Yasmina Creates built this class around a simple structural idea: ink and watercolor can go in either order, and each order produces a different feeling. The first two lessons lay out that logic before any painting starts. Ink first gives you a coloring-book scaffold, forgiving for anyone nervous about watercolor because the shapes are already defined and pencil lines can be erased once the ink is dry. Watercolor first lets the paint do the emotional heavy lifting, with ink added afterward only to sharpen contrast and pick out detail. The class does not pretend one approach is superior. It walks through both, then spends the rest of its runtime showing how the two rules bend and blur in practice.
The five projects
The cactus, kiwi, wildflower jar, teacup, and camera illustrations are not random subject choices. Each one isolates a different technical problem. The cactus is a wet-in-wet color-blending exercise dressed up as a houseplant. The wildflower jar tackles overlapping loose shapes and reactivating dried paint to suggest submerged stems in water. The teacup is the most technically interesting of the five: it teaches painting shadows first in transparent color, then glazing a decorative pattern on top so the pattern appears shaded without any extra shadow work. That layering trick, painting the light and dark zones before the surface detail exists, is the kind of specific, transferable technique that separates a real lesson from a demo reel.
The rainbow camera closes the course with a deliberate detour into looseness, offering a tracing outline for anyone unwilling to draw the object freehand, then encouraging wild, overlapping color outside the lines with markers and colored brush pens instead of black ink. It is the least disciplined project in the set and reads as a palate cleanser after four more careful pieces.
What works and what does not
The instruction is dense with small, actionable rules: keep pencil lines light because they cannot be erased under watercolor, test every ink and marker for waterproofing before committing to a piece, use two water containers so a dirty brush never muddies a fresh color, dry the paper partway rather than fully before splattering for softer-edged dots. These are the kind of details that separate someone who has actually made mistakes with these mediums from someone reciting theory, and they accumulate into a genuinely useful toolkit by the end.

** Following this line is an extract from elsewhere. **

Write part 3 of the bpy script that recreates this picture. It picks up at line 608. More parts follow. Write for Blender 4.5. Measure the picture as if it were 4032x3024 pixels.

The course is explicit that watercolor beginners benefit most, and it means it. The supplies lesson references an entirely separate class on watercolor basics and assumes the viewer already understands paint-to-water ratios and basic terminology. Someone who has never touched a paintbrush will find the pace of the wet-in-wet demonstrations too fast to absorb technique, since the emphasis throughout is on following along with a finished illustration rather than isolating and drilling one skill at a time.
At 54 minutes across eleven short lessons, this sits closer to a focused afternoon project than a comprehensive course. It does not cover color theory, brush control fundamentals, or composition in any depth, and it says so upfront. What it delivers instead is a tight, well-sequenced set of five illustrations that demonstrate a real working method, ink and watercolor traded back and forth deliberately rather than treated as separate mediums. For anyone who already has a little watercolor mileage and wants to see how a professional actually combines the two, it earns its short runtime.
The standout
The teacup lesson's method of painting shadows first in transparent color so later patterns glaze over them and appear pre-shaded on their own.
What you will learn
- When to ink first versus paint first and why each order changes the result
- How to build a wet-in-wet watercolor wash and drop in secondary colors before it dries
- How to use waterproof brush pens and technical pens for line variation versus clean outlines
- How to layer glazes over dried shadows so patterns read as naturally shaded
- How to rescue overworked puddles with a dry brush or paper towel
- How to finish a piece with white gel pen highlights and small dot clusters for shine
Best for: Watercolor beginners or hobbyists who already know basic brush control and want a fast, loose introduction to combining ink with paint.
Skip it if: Absolute beginners with no watercolor experience at all, since the teacher explicitly assumes basic technique and points elsewhere for fundamentals.